AFET BAKANLIĞI İHTİYACI
Ülkemiz sürekli olarak doğal afetlerle mücadele ediyor. Kış aylarında sel ve heyelanlar, yaz aylarında orman yangınları yaşanırken, deprem tehlikesi de Demokles’in kılıcı gibi başımızın üzerinde duruyor. Yakın zamanda İzmir’in Ödemiş, Buca ve Çeşme; Muğla’nın Milas ve Antalya’nın Muratpaşa ilçeleri büyük yangınlarla sarsıldı ve sadece 72 saatlik bir dilimde 624 yangın vakası kaydedildi. Vatandaşların da desteğiyle, yerel idareler, Orman Bakanlığı ve İçişleri Bakanlığı’na bağlı jandarma birimlerinin ortak çabası sonucu yangınlar şimdilik kontrol altına alındı. Bu başarılı müdahale sevindirici olsa da, özellikle afet yönetimi konusunda ülkedeki çok başlı yapı ciddi bir sorun teşkil ediyor. Yetkili kurum Orman Bakanlığı bünyesindeki bir daire başkanlığı gibi görünse de, meselenin tek bir birimle çözülemeyecek kadar karmaşık olduğu aşikardır. Bu nedenle AKP iktidarının, yönetimdeki bu dağınıklığı ortadan kaldırmak için acilen bir Afet Bakanlığı kurması gerekmektedir. Gündemdeki muhtemel bir kabine revizyonu fırsat bilinerek, Cumhurbaşkanı Erdoğan’ın belirleyeceği siyasi bir ismin bakanlığa, Prof. Dr. Naci Görür, Prof.
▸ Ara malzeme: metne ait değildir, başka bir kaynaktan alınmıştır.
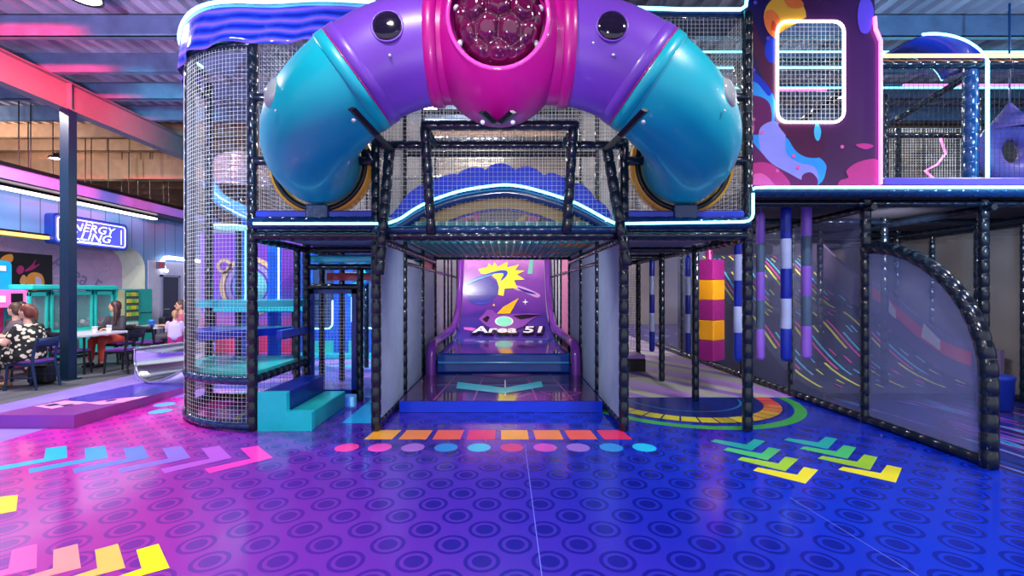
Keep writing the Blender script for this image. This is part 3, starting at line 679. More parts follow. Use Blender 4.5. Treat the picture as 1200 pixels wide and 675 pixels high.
# four pieces around the rounded hole, front and back, then the edges
th_ = .03
keyhole = [(1031, 221), (1031, 44), (1025, 26), (1025, -60), (875, -60), (875, 221)]
k_ = 7; mid = lambda i: (i * k_ + 3) % len(wr)
def seg_(i, j):
    a, b = mid(i), mid(j); out = []
    while True:
        out.append(wr[a])
        if a == b: return out
        a = (a + 1) % len(wr)
for piece in (seg_(0, 1) + [(875, 221), (1031, 221)], seg_(1, 2) + [(875, -60), (875, 221)], seg_(2, 3) + [(1025, -60), (875, -60)], seg_(3, 0) + [(1031, 221), (1031, 44), (1025, 26), (1025, -60)]):
    mb.poly([Pm(x, y) for x, y in piece], 0); mb.poly([Pm(x, y, -th_) for x, y in piece][::-1], 0)
for loop in (wr, keyhole):
    n = len(loop); mb.add([Pm(x, y) for x, y in loop] + [Pm(x, y, -th_) for x, y in loop], [(i, (i + 1) % n, n + (i + 1) % n, n + i) for i in range(n)], 0)
LAY = [0]
def blob(pts, mi, lay, smooth=True):
    LAY[0] += 1; z = .001 + .0004 * LAY[0]
    pp = spline([(a, b, 0) for a, b in pts], 5) if smooth else [V((a, b, 0)) for a, b in pts]
    mb.poly([Pm(p.x, p.y, z) for p in pp], mi + 1)
blob([(877, 4), (896, -8), (906, 30), (893, 70), (905, 100), (894, 128), (877, 110)], 0, 1)
blob([(877, 10), (888, 40), (898, 60), (910, 84), (909, 110), (896, 98), (884, 66), (877, 50)], 7, 2)
blob([(900, 44), (908, 42), (909, 66), (903, 74), (896, 62)], 1, 3)
blob([(876, 84), (888, 90), (901, 104), (908, 118), (909, 146), (930, 168), (962, 186), (968, 200), (952, 219), (878, 219), (876, 160)], 2, 2)
blob([(876, 92), (888, 98), (900, 112), (904, 108), (898, 98), (886, 86), (876, 82)], 1, 3)
blob([(876, 116), (890, 113), (902, 122), (904, 142), (895, 154), (886, 158), (877, 152)], 4, 3)
blob([(891, 150), (908, 142), (920, 155), (921, 178), (935, 190), (955, 196), (958, 214), (940, 219), (915, 212), (898, 190), (890, 170)], 3, 3)
blob([(912, 145), (930, 144), (962, 150), (965, 180), (950, 185), (934, 178), (922, 160)], 7, 4)
blob([(877, 165), (890, 176), (905, 192), (930, 206), (945, 217), (900, 219), (877, 205)], 4, 4)
blob([(877, 196), (894, 190), (912, 198), (925, 219), (877, 219)], 5, 5)
blob([(877, 208), (892, 203), (904, 212), (906, 219), (877, 219)], 6, 6)
blob([(940, 206), (950, 202), (958, 210), (956, 219), (942, 219)], 4, 5)
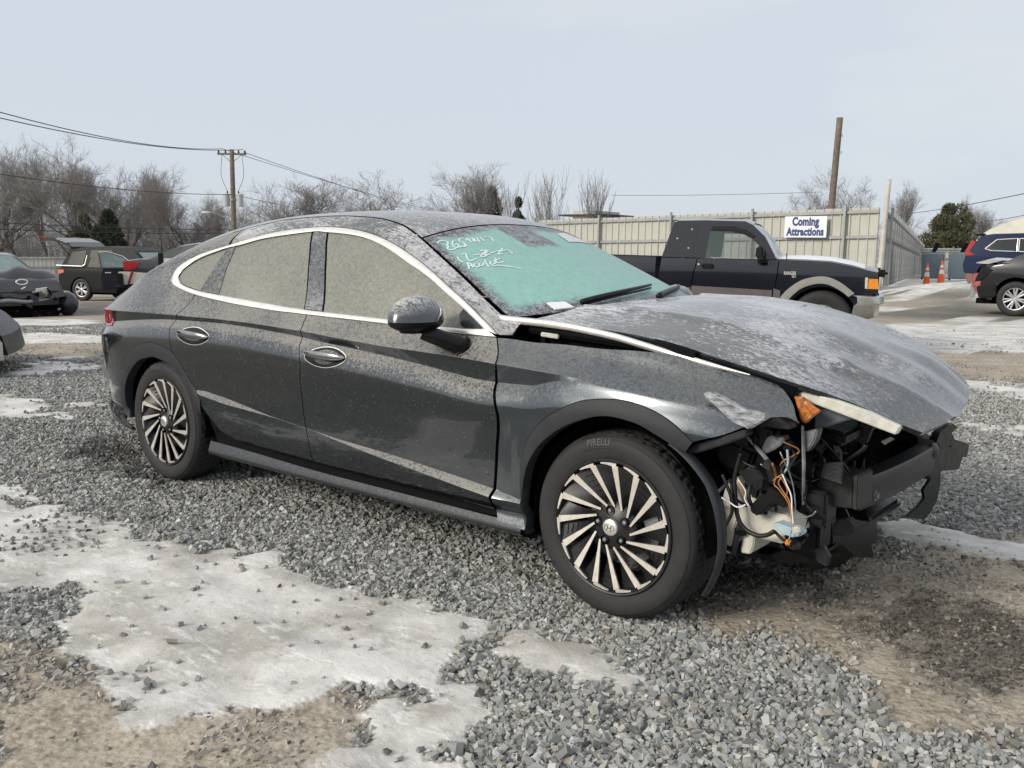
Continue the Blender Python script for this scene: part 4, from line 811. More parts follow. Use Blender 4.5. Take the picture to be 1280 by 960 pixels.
# tail face closing the back
e = np.linspace(-1, 1, 25); rows = []
for z in np.linspace(.26, 1.0, 14):
    w = float(side_w(np.array([-1.115]), np.array([min(z, .88)]))[0]) * (1 if z < .88 else .98)
    rows.append(np.stack([-1.115 - .06 * (1 - np.abs(e) ** 2.5) - (.04 if z < .6 else 0), w * e, np.full(25, z) + .02 * (1 - e*e)], 1))
MB().grid(np.stack(rows)).build('tail_panel', M_body, sedan, angle=40)
# chalk numbers and a windscreen sticker
def on_glass(sv, lift):
    sv = np.asarray(sv); P = np.stack(top_surf(sv[:, 0], sv[:, 1]), 1); e = 1e-3
    a = np.stack(top_surf(sv[:, 0] + e, sv[:, 1]), 1) - P; b = np.stack(top_surf(sv[:, 0], sv[:, 1] + e), 1) - P
    n = np.cross(a, b); n /= np.linalg.norm(n, axis=1)[:, None]; n *= np.sign(n[:, 2:3]); return P + n * lift, n
def chalkmat():
    t = NT('white_marker'); n = t.noise(220, 3, .7); t.set(Base_Color=t.mix(t.rng(n, .3, .6), (.34, .55, .50), (.80, .84, .84)), Roughness=.8); return t.m
M_chalk = chalkmat(); mk = MB()
for st in STROKES:
    sv = rs(np.array(st), 6 * len(st)); P, n = on_glass(sv, .002); tg = np.gradient(P, axis=0); tg /= np.linalg.norm(tg, axis=1)[:, None] + 1e-9
    s = np.cross(tg, n) * .0038; mk.grid(np.stack([P - s, P + s]))
mk.build('windscreen_writing', M_chalk, ws, fix=False)
q = np.array(STICKER); g = np.stack([[(1-a)*((1-b)*q[0] + b*q[1]) + a*((1-b)*q[3] + b*q[2]) for b in np.linspace(0, 1, 6)] for a in np.linspace(0, 1, 10)])
P, _n = on_glass(g.reshape(-1, 2), .0025)
def stickmat():
    t = NT('printed_sticker'); n = t.noise(120, 2, .6); t.set(Base_Color=t.mix(t.rng(n, .56, .62), (.72, .73, .74), (.42, .38, .42)), Roughness=.6); return t.m
MB().grid(P.reshape(10, 6, 3)).build('windscreen_sticker', stickmat(), ws, fix=False)
# hood
hood = surf_grid('hood', hood_surf, 0.004, 1, -.995, .995, 110, 90, M_hood, sedan, th=.018)
# cowl and wipers
s = np.linspace(-.97, .97, 40); a = hood_surf(np.full(40, .004), s) - np.array((.0, 0, .02)); b = np.stack(top_surf(np.full(40, .03), s), 1) - np.array((0, 0, .012))
MB().grid(np.stack([a + np.array((.05, 0, -.01)), a, (a + b) / 2 - np.array((0, 0, .012)), b])).build('cowl', M_bplas, sedan, smooth=True)
for v0, v1, s1 in ((-.62, .10, .075), (-.05, .80, .085)):
    v = np.linspace(v0, v1, 16); P, _n = on_glass(np.stack([.020 + (s1 - .02) * np.linspace(0, 1, 16) ** .8, v], 1), .022)
    w = MB().tube(P, np.linspace(.012, .006, 16), 6).build('wiper', M_bplas, sedan, smooth=True)
    MB().tube(P - np.array((0, 0, .014)), .005, 4).build('wiper_blade', M_rub2, w)
# loose chrome strip along the hood edge, sprung off at its rear end
cs = rs([(2.15, -.775, 1.000), (2.28, -.765, .993), (2.50, -.762, .987), (2.72, -.760, .965), (2.85, -.757, .942), (3.00, -.752, .913), (3.15, -.740, .887), (3.24, -.728, .872)], 50)
wdt = np.interp(np.arange(50), [0, 40, 49], [.016, .012, .002])
rows = [cs + np.outer(wdt * a_, (0, 0, 1)) + np.outer(wdt * b_, (0, -.8, 0)) for a_, b_ in ((-1, .2), (-.7, 1), (.5, 1), (1, .3), (.4, -.8), (-.6, -.8), (-1, .2))]
MB().grid(np.stack(rows)).build('hood_chrome_strip', M_chrome, sedan, smooth=True)
MB().tube(np.array([(2.36, -.74, .962), (2.6, -.75, .952), (2.9, -.745, .935), (3.05, -.74, .915)]), .018, 6).build('hood_gap_seal', M_dark, sedan)
MB().grid(np.stack([[(2.43, -.735, .965), (2.6, -.735, .968), (2.9, -.735, .945), (3.2, -.715, .885), (3.38, -.68, .84)], [(2.43, -.70, .80), (2.6, -.70, .80), (2.9, -.70, .80), (3.2, -.68, .78), (3.38, -.66, .78)]])).build('fender_inner_wall', M_dark, sedan)
MB().box((2.47, -.772, .948), (.08, .012, .016), (0, .05, 0)).build('hood_bracket', M_cream, sedan, bevel=.003)
P, _n = on_glass(np.array([(-.0 + .012, -.80), (.012, -.70), (.040, -.70), (.045, -.79)]), .014)
MB().add(np.concatenate([P + np.array((.02, 0, .0)), P + np.array((.02, 0, -.004))]), [(0, 1, 2, 3), (4, 7, 6, 5), (0, 4, 5, 1), (1, 5, 6, 2), (2, 6, 7, 3), (3, 7, 4, 0)]).build('paper_slip', M_paper, sedan)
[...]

Dr. Murat Türkeş, Prof. Dr. Seval Sözen gibi teknokratların da bakan yardımcılığına atanması önerilmektedir. Zira ülkemizle benzer riskler taşıyan Yunanistan, İspanya ve İtalya’da bu tür kurumsal yapılar mevcuttur. Bakanlık konusundan bahsetmişken, ufukta bir kabine değişikliği belirginleşmiş durumda. 1.5 milyarlık yatıyla gündeme gelen Turizm Bakanı M. Nuri Ersoy’un yanı sıra Ticaret Bakanı Ömer Bolat, Tarım ve Ormancılık Bakanı İbrahim Yumaklı ve Çalışma ve Sosyal Güvenlik Bakanı Vedat Işıkhan’ın da koltuklarını kaybedebileceği konuşuluyor. Görevlerinde kalması en muhtemel görünen isimler ise Hakan Fidan, Ali Yerlikaya, Osman Aşkın Bak, Alpaslan Bayraktar ve Abdülkadir Uraloğlu olarak sıralanıyor.